*Task goal*. Gather all lines from the material that contain "Blender".
╭─ Extracted data
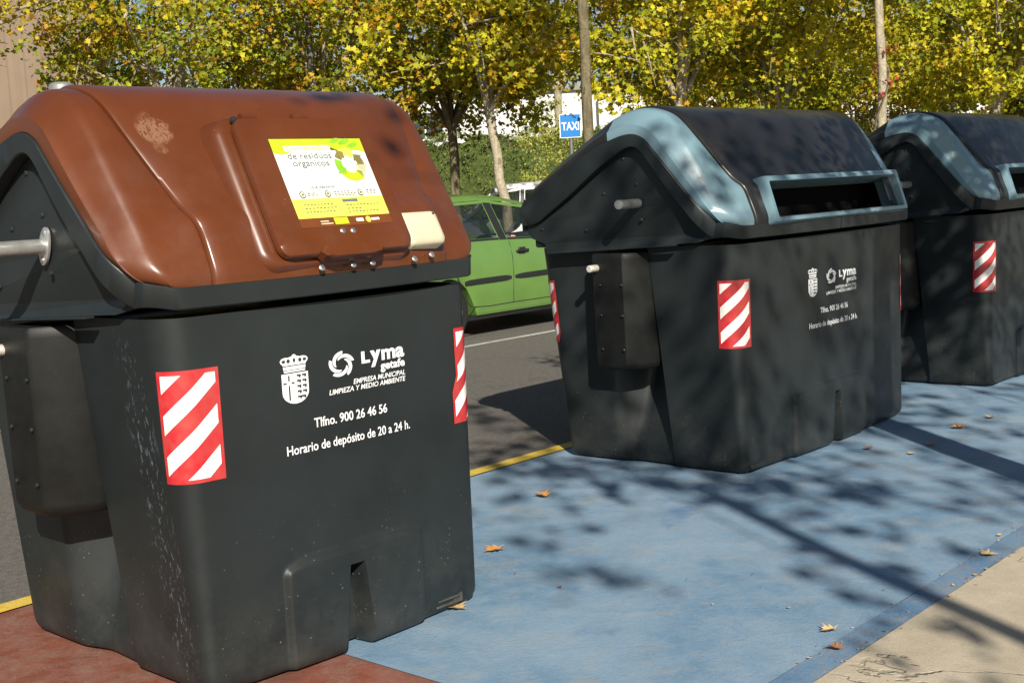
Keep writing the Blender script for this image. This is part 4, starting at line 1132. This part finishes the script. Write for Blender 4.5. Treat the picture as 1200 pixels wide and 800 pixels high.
TREES = [
    (('plane_tree', 'yellow-green tree at the far left in front of the ribbed wall', (-7.7, 17.0, 0), .10, 3.4, (.9, 0, 5.0), (2.0, 1.8, 1.25), 'yellow', 11), dict(group=TG, n_cl=120, low=3.75)),
    (('plane_tree', 'yellow-green tree above the left half of the brown lid', (-4.7, 18.5, 0), .11, 2.8, (0, 0, 4.2), (1.8, 1.8, 1.5), 'mixed', 12), dict(group=TG, n_cl=120)),
    (('plane_tree', 'green and yellow tree beside the thin grey lamp pole', (-2.75, 19.5, 0), .10, 2.9, (0, 0, 4.35), (1.6, 1.7, 1.5), 'mixed', 13), dict(group=TG, n_cl=105)),
    (('plane_tree', 'tree with the dim trunk, left one of the pair behind the green car', (-.72, 19.4, 0), .085, 2.6, (.0, 0, 4.0), (1.5, 1.6, 1.5), 'mixed', 14), dict(group=TG, barkm='dark_bark', n_cl=100)),  # dark bark puts the shade on this trunk into its colour
    (('plane_tree', 'tree with the pale sunlit trunk right behind the green car', (.18, 18.0, 0), .080, 2.75, (.05, 0, 4.1), (1.25, 1.5, 1.45), 'yellow', 15), dict(group=TG, lean=(-.34, 0), n_cl=95, size=.12)),
    (('plane_tree', 'tall straight trunk crossing the edge of the blue sign', (1.02, 15.0, 0), .070, 5.2, (.3, .3, 6.2), (1.6, 1.6, 1.2), 'mixed', 16), dict(group=TG, barkm='dark_bark', n_cl=60)),
    (('plane_tree', 'yellow tree above the blue edge of the middle container', (2.55, 18.2, 0), .10, 2.7, (.1, 0, 4.2), (1.6, 1.6, 1.55), 'yellow', 17), dict(group=TG, n_cl=115)),
    (('plane_tree', 'bright yellow tree above the black lid of the middle container', (4.15, 19.3, 0), .10, 2.5, (0, 0, 4.1), (1.7, 1.6, 1.6), 'yellow', 18), dict(group=TG, n_cl=130)),
    (('plane_tree', 'tree with the pale trunk wrapped in red climber', (4.87, 16.5, 0), .068, 4.4, (.1, .8, 5.2), (1.7, 1.4, 1.4), 'yellow', 19), dict(group=TG, n_cl=90)),
    (('plane_tree', 'yellow tree above the rear container', (7.35, 19.2, 0), .10, 2.5, (0, 0, 4.1), (1.7, 1.6, 1.6), 'yellow', 20), dict(group=TG, n_cl=130)),
    (('plane_tree', 'darker green tree at the far right edge', (9.3, 20.3, 0), .11, 2.5, (0, 0, 4.2), (1.8, 1.7, 1.7), 'green', 21), dict(group=TG, n_cl=130)),
    (('background_tree', 'yellow tree farther back low over the left end of the middle black lid', (3.9, 24.5, 0), .10, 1.9, (0, 0, 3.7), (1.8, 1.5, 1.7), 'mixed', 61), dict(group=TG, n_cl=120, leaves=60, size=.15)),
    (('background_tree', 'yellow tree farther back low over the right end of the middle black lid', (6.9, 25.0, 0), .10, 1.9, (0, 0, 3.7), (1.9, 1.5, 1.8), 'yellow', 62), dict(group=TG, n_cl=130, leaves=60, size=.15)),
    (('background_tree', 'green tree farther back low over the rear container', (10.4, 25.0, 0), .10, 1.9, (0, 0, 3.7), (2.1, 1.5, 1.9), 'mixed', 63), dict(group=TG, n_cl=140, leaves=60, size=.15)),
    (('background_tree', 'green tree farther back behind the left yellow crowns', (-10.6, 34, 0), .13, 3.2, (0, 0, 6.0), (3.0, 2.4, 2.5), 'green', 31), dict(group=TG, n_cl=110, leaves=60, size=.20)),
    (('background_tree', 'dark tree farther back above the dark windows of the white building', (-5.2, 35, 0), .13, 3.9, (0, 0, 6.7), (3.0, 2.4, 2.4), 'mixed', 32), dict(group=TG, n_cl=100, leaves=60, size=.20)),
    (('background_tree', 'tree farther back between the two trunks and the blue sign', (1.6, 35, 0), .13, 4.2, (0, 0, 7.2), (3.0, 2.4, 2.3), 'mixed', 33), dict(group=TG, n_cl=90, leaves=60, size=.20)),
    (('background_tree', 'dark tree farther back behind the yellow crowns over the middle container', (6.9, 34, 0), .13, 3.0, (0, 0, 6.0), (3.1, 2.4, 2.6), 'green', 34), dict(group=TG, n_cl=130, leaves=60, size=.20)),
    (('background_tree', 'low dense tree farther back behind the red climber', (11.6, 34, 0), .13, 2.8, (0, 0, 5.6), (3.0, 2.4, 2.9), 'green', 35), dict(group=TG, n_cl=140, leaves=60, size=.20)),
    (('background_tree', 'yellow-green tree farther back at the right edge of the photo', (15.8, 33, 0), .13, 2.8, (0, 0, 5.4), (3.0, 2.4, 2.9), 'mixed', 36), dict(group=TG, n_cl=130, leaves=60, size=.20)),
    (('street_tree', 'tree on the pale pavement whose trunk shades the middle container', (2.80, 4.15, 0), .125, 3.3, (1.95, .2, 4.8), (2.1, 1.6, 1.3), 'mixed', 41), dict(group='street trees on the pale pavement', n_cl=105, leaves=66, dens_top=1.0)),
    (('street_tree', 'tree on the pale pavement behind the camera that dapples the blue bay', (3.35, -2.1, 0), .058, 5.0, (-.4, .1, 6.0), (2.8, 2.4, 1.2), 'mixed', 42), dict(group='street trees on the pale pavement', lean=(-1.1, .35), n_cl=66, leaves=20, twig=.30, size=.155, dens_top=1.0))]
for a in TREES: tree(*a[0], **a[1])

# red climber round the trunk and the scrub at its foot
PAL['red'] = [(.30, .035, .03), (.38, .06, .03), (.22, .05, .03), (.30, .12, .04)]
PAL['hedge'] = [(.12, .16, .035), (.17, .20, .045), (.22, .24, .055), (.08, .12, .025)]
PAL['shrub'] = [(.24, .28, .05), (.32, .34, .06), (.17, .22, .04), (.38, .36, .07)]
PAL['scrub'] = [(.10, .12, .03), (.16, .17, .04), (.07, .09, .02), (.22, .17, .06)]
rr_ = random.Random(5)
cr_ = thing('red_climber', 'red climbing plant wrapped round the pale trunk', 'climbing plant', (4.87, 16.5, 0))
mb = MB(); mb.tube([(.10 * math.cos(k * .9), .10 * math.sin(k * .9), .2 * k) for k in range(17)], .012, 6); mb.build('stem', 'dark_bark', cr_)
leaf_cloud('foliage', [((rr_.gauss(0, .07), rr_.gauss(-.06, .05), 1.4 + 1.75 * rr_.random() ** .8), .10, 10, 0) for k in range(15)], .07, 'plane_tree_leaf', PAL['red'], cr_, 77)
def bush(name, label, cat, loc, boxes, pal, seed, size, dens, mat='hedge_leaf', group=None, stems=True):
    """leafy mass: an uneven shell of small leaves over twigs"""
    rr_ = random.Random(seed); root = thing(name, label, cat, loc, 0, group); cl = []
    mb = MB()
    for (cx, cy, cz, hx, hy, hz) in boxes:
        n = int(dens * hx * hz)
        for k in range(n):
            u, w = rr_.uniform(-1, 1), rr_.uniform(-1, 1)
            y = cy - hy * (.9 + .25 * math.sin(u * hx * 5 + seed) * math.sin(w * hz * 4)) + rr_.gauss(0, .06)
            z = cz + hz * w
            if rr_.random() < .3: y = cy + rr_.uniform(-hy, hy); z = cz + hz * (.92 + .08 * rr_.random() + .06 * math.sin(u * hx * 3.3))
            cl.append(((cx + hx * u, y, z), rr_.uniform(.10, .2), 14, rr_.randint(0, 3)))
        if stems:
            for k in range(int(hx * 6)):
                x = cx + rr_.uniform(-hx, hx) * .9
                p = [(x, cy + rr_.uniform(-.3, .3) * hy, 0), (x + rr_.gauss(0, .1), cy - hy * .2, cz * .8), (x + rr_.gauss(0, .2), cy - hy * .5, cz + hz * .9)]
                mb.tube(p, [.03, .02, .008], 5)
    if stems: mb.build('stems', 'dark_bark', root)
    # dense inner twigs that close the view through the middle
    core = MB()
    for (cx, cy, cz, hx, hy, hz) in (boxes if name == 'hedge' else []):
        nx = max(4, int(hx * 8)); rows = []
        for k in range(nx + 1):
            x = cx - hx + 2 * hx * k / nx; row = []
            for q in range(14):
                a = 2 * math.pi * q / 14; j = 1 + .12 * math.sin(k * 1.9 + q * 2.3) + .08 * math.sin(k * .7 + q)
                row.append(Vector((x, cy + hy * .62 * j * math.copysign(abs(math.cos(a)) ** .6, math.cos(a)), cz + hz * .88 * j * math.copysign(abs(math.sin(a)) ** .6, math.sin(a)))))
            rows.append(row)
        core.rings(rows, True, True)
    if name == 'hedge': core.build('inner_twigs', 'hedge_core', root, True, 60)
    leaf_cloud('foliage', cl, size, mat, PAL[pal], root, seed, 'oval')
    return root
simple('hedge_core', (.055, .075, .02), .9, .1, 0, .5, 14, .5, 30)
bush('hedge', 'long clipped dark green hedge behind the parked cars', 'hedge', (0, 30, 0), [(-1.5, 0, 1.5, 7.0, .8, 1.42)], 'hedge', 51, .10, 190)
bush('shrub', 'yellow-green shrub with upright shoots left of the blue sign', 'shrub', (1.02, 25.8, 0), [(-.05, 0, 1.35, .60, .5, 1.3), (-.12, 0, 2.75, .30, .3, .50)], 'shrub', 52, .11, 420)
bush('shrub', 'dark tangled scrub at the foot of the trunk with the red climber', 'shrub', (5.9, 21.4, 0), [(0, 0, 1.2, 1.0, .5, 1.25)], 'scrub', 53, .10, 130)
bush('shrub', 'low green scrub above the gap behind the middle container', 'shrub', (8.4, 22.2, 0), [(0, 0, 1.2, 2.2, .5, 1.15)], 'scrub', 54, .10, 110)

# ------------------------------------------------------------ signs, poles and buildings
simple('sign_blue', (.012, .17, .50), .35, .5, 0, .06, 6)
simple('sign_white', (.75, .77, .78), .4, .5, 0, .05, 10)
simple('galvanised', (.16, .165, .165), .55, .4, .4, .15, 20)
tx_ = thing('taxi_sign', 'blue sign with white border reading TAXI beside the tall trunk', 'sign', (.975, 18.0, 0), R(-4))
mb = MB(); mb.tube([(0, .03, 0), (0, .03, 2.58)], .028, 12); mb.build('post', 'galvanised', tx_)
mb = MB(); mb.rings([[Vector((x, y, z)) for x, z in rrect(0, 2.405, .150, .165, .02, 4)] for y in (.006, -.010)], True, True); mb.build('panel_back', 'sign_white', tx_, True, 30)
d = Decal(); d.rect(-.137, 2.253, .137, 2.557, 'sign_blue', 0); d.raw(fit_text('TAXI', -.120, .120, 2.345, .110, bold=.02), 'sign_white', 2)
d.build('panel_face', lambda x, z, h: Vector((x, -.010 - h * 5, z)), tx_)

lp = thing('lamp_post', 'thin grey lamp pole rising behind the brown lid', 'lamp post', (-2.70, 19.0, 0))
mb = MB(); mb.tube([(0, 0, 0), (0, 0, .5), (0, 0, .52), (0, 0, 7.5)], [.075, .075, .052, .036], 14); mb.build('pole', 'galvanised', lp)
mb = MB(); mb.tube([(0, 0, 7.4), (.2, -.05, 7.6), (.7, -.2, 7.65)], .03, 8); mb.box((.9, -.25, 7.64), (.55, .2, .10), .03); mb.build('lamp_head', 'galvanised', lp)

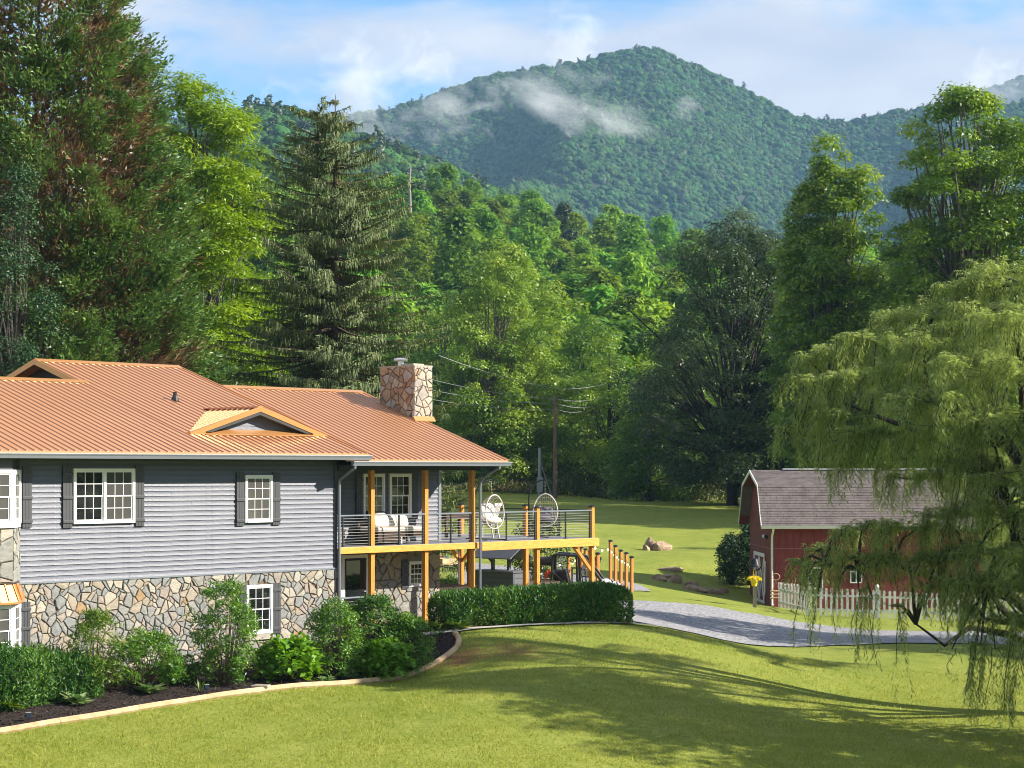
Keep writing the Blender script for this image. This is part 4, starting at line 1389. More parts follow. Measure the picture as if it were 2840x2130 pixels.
def string(label, a, c, n, sag):
    o = thing('string_lights', label, 'string lights', tuple((a + c) / 2), 0, 'strings of bulbs between the cedar posts')
    m = (a + c) / 2
    pts = [a.lerp(c, k / 12) - Vector((0, 0, sag * 4 * (k / 12) * (1 - k / 12))) - m for k in range(13)]
    MB().tube(pts, .008, 4).build('cable', M_black, o)
    first = None
    for k in range(n):
        f = (k + .5) / n
        q = a.lerp(c, f) - Vector((0, 0, sag * 4 * f * (1 - f))) - m
        if first is None:
            first = MB().lathe([(.012, -.01), (.035, -.06), (.038, -.09), (.015, -.12)], n=8).build('bulb', M_bulb, o)
            sk_ = MB().lathe([(.016, -.012), (.016, .02)], n=6).build('socket', M_black, first)
            b_ = first
        else:
            b_ = share(first, o)
            share(sk_, b_)
        b_.location = q
deckcorner = Vector((*hw(11.1, .3), 2.1))
string('string of bulbs from the deck corner to the first of the five posts', deckcorner, rowf[0], 3, .12)
for k, nm in enumerate(('first and second', 'second and middle', 'middle and fourth', 'fourth and last')):
    string('short string of bulbs between the ' + nm + ' of the five posts', rowf[k], rowf[k + 1], 2, .12)
for k, nm in enumerate(('left', 'middle', 'right')):
    string('short string of bulbs at the ' + nm + ' of the posts behind the knee brace', rowb[k], rowb[k + 1], 2, .12)
string('long thin string of bulbs from the post before the chairs to the far row', pA, rowb[0], 4, .2)
string('long thin string of bulbs sagging leftwards from the post before the chairs', pA, Vector((pA.x - 2.6, pA.y + 3, pA.z - .1)), 4, .25)
M_adir = M('charcoal_plastic', (0.055, 0.060, 0.068), 0.5, var=0.1)
for px, py, Y, rz, lab in ((1562, 1600, 80, 25, 'charcoal slatted chair facing away, seen through the roll cage'), (1598, 1592, 82, 250, 'charcoal slatted chair side on behind the roll cage'), (1630, 1598, 81, 300, 'charcoal slatted chair close to the corner deck post'), (1490, 1612, 80, 60, 'charcoal slatted chair beside the shrub left of the roll cage')):
    p = at(px, py, Y)
    slat_chair(lab, (p.x, p.y, gz(p.x, p.y)), rad(rz), M_adir, 'charcoal chairs round the fire pit', 1.12)
p = at(1530, 1625, 80)
ring = thing('fire_pit', 'low ring of pale stones between the charcoal chairs', 'fire pit', (p.x, p.y, gz(p.x, p.y)), 0)
blk = None
for k in range(14):
    a = 2 * math.pi * k / 14
    o = MB().box(-.13, -.08, -.03, .13, .08, .26).build('stone', STONES[2], ring) if blk is None else share(blk, ring)
    blk = blk or o
    o.location = (.62 * math.cos(a), .62 * math.sin(a), 0)
    o.rotation_euler = (0, 0, a + math.pi / 2)

# ------------------------------------------------------------------ rocks
M_rock = M('sandstone', (0.26, 0.165, 0.10), 0.95, var=0.3, scale=3, bump=.8, bscale=9, col2=(0.42, 0.31, 0.21))
def rock(label, px, py, Y, sx_, sy_, sz_, rz=0, seed=0, group='rocks lying in the meadow'):
    import bmesh
    rr = random.Random(seed)
    bm = bmesh.new()
    bmesh.ops.create_icosphere(bm, subdivisions=3, radius=1)
    pl = [Vector((rr.uniform(-1, 1), rr.uniform(-1, 1), rr.uniform(-.3, 1))).normalized() for _ in range(7)]
    dd_ = [rr.uniform(.5, .82) for _ in pl]
    for v in bm.verts:
        for n_, d_ in zip(pl, dd_):
            e = v.co.dot(n_) - d_
            if e > 0:
                v.co -= n_ * e * .94
        v.co += Vector((rr.uniform(-1, 1), rr.uniform(-1, 1), rr.uniform(-1, 1))) * .025
        v.co = Vector((v.co.x * sx_, v.co.y * sy_, v.co.z * sz_))
    me = bpy.data.meshes.new('rock')
    bm.to_mesh(me)
    bm.free()
    me.materials.append(M_rock)
    o = bpy.data.objects.new('rock', me)
    COL.objects.link(o)
    p = at(px, py, Y)
    o.location = (p.x, p.y, gz(p.x, p.y) + sz_ * .28)
    o.rotation_euler = (0, 0, rz)
    return tag(o, label, 'rock', group)
rock('broad pale right-hand rock of the pair out in the meadow', 1835, 1525, 103, .62, .5, .42, .2, 1)
rock('upright left-hand rock of the pair out in the meadow', 1806, 1524, 103.4, .42, .45, .55, .9, 2)
rock('small dark rock at the left foot of the meadow pair', 1790, 1528, 102.6, .25, .3, .3, .3, 12)
rock('long tilted slab of rock lying nearest the drive', 1926, 1622, 87.5, .72, .38, .24, -.5, 3)
rock('blocky rock just behind the left end of the long slab', 1917, 1610, 89, .40, .35, .30, .2, 4)
rock('upright wedge of rock in the middle of the scattered ones', 1872, 1600, 90.5, .36, .3, .38, .5, 5)
rock('low pale rock left of the upright wedge', 1829, 1603, 90, .36, .3, .24, .1, 6)
rock('flat rock just above the low pale one', 1843, 1594, 91.5, .42, .3, .14, .1, 7)
rock('dark flat rock farthest back of the scattered ones', 1860, 1585, 93, .62, .35, .16, .1, 8)
rock('small dark rock right of the long slab', 1953, 1618, 88, .30, .3, .22, .7, 9)
rock('long low rock left of the round bush by the barn', 1977, 1610, 89.5, .52, .35, .28, .1, 10)
rock('flat rock against the foot of the round bush', 1999, 1602, 90.5, .42, .3, .18, .2, 11)

# ------------------------------------------------------------------ barn
M_red_b = M('barn_red', (0.185, 0.024, 0.026), 0.75, var=0.16, scale=2.2, stretch=(5, 5, .8), bump=.3, bscale=12, col2=(0.24, 0.042, 0.042))
M_redweather = M('barn_red_weathered', (0.17, 0.026, 0.022), 0.85, var=0.3, scale=2.5, stretch=(7, 7, .6), bump=.4, bscale=12, col2=(0.24, 0.065, 0.045))
M_shing = M('brown_shingle', (0.150, 0.122, 0.118), 0.95, var=0.25, scale=2.5, bump=.6, bscale=40, col2=(0.205, 0.170, 0.165))
M_wtrim = M('white_paint', (0.74, 0.74, 0.72), 0.55, var=0.06)
bp_ = at(2139, 1682, 85)
BZ = -1.37
barn = thing('barn', 'red gambrel-roofed barn with brown shingles half hidden by the willow', 'barn', (bp_.x, 85, BZ), rad(1.8))
BL, BD = 9.0, 6.0
ZE, ZB, ZR = 3.42, 5.17, 5.80
prof = [(-.36, ZE + .02), (-.06, ZE + .40), (.78, ZB), (3.0, ZR), (5.22, ZB), (6.06, ZE + .40), (6.36, ZE + .02)]
MB().box(0.03, 0.03, -.6, BL - .03, BD - .03, ZE + .5).build('wall_core', M_red_b, barn)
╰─
*Answer to the exercise*.
Keep writing the Blender script for this image. This is part 4, starting at line 1132. This part finishes the script. Write for Blender 4.5. Treat the picture as 1200 pixels wide and 800 pixels high.
Keep writing the Blender script for this image. This is part 4, starting at line 1389. More parts follow. Measure the picture as if it were 2840x2130 pixels.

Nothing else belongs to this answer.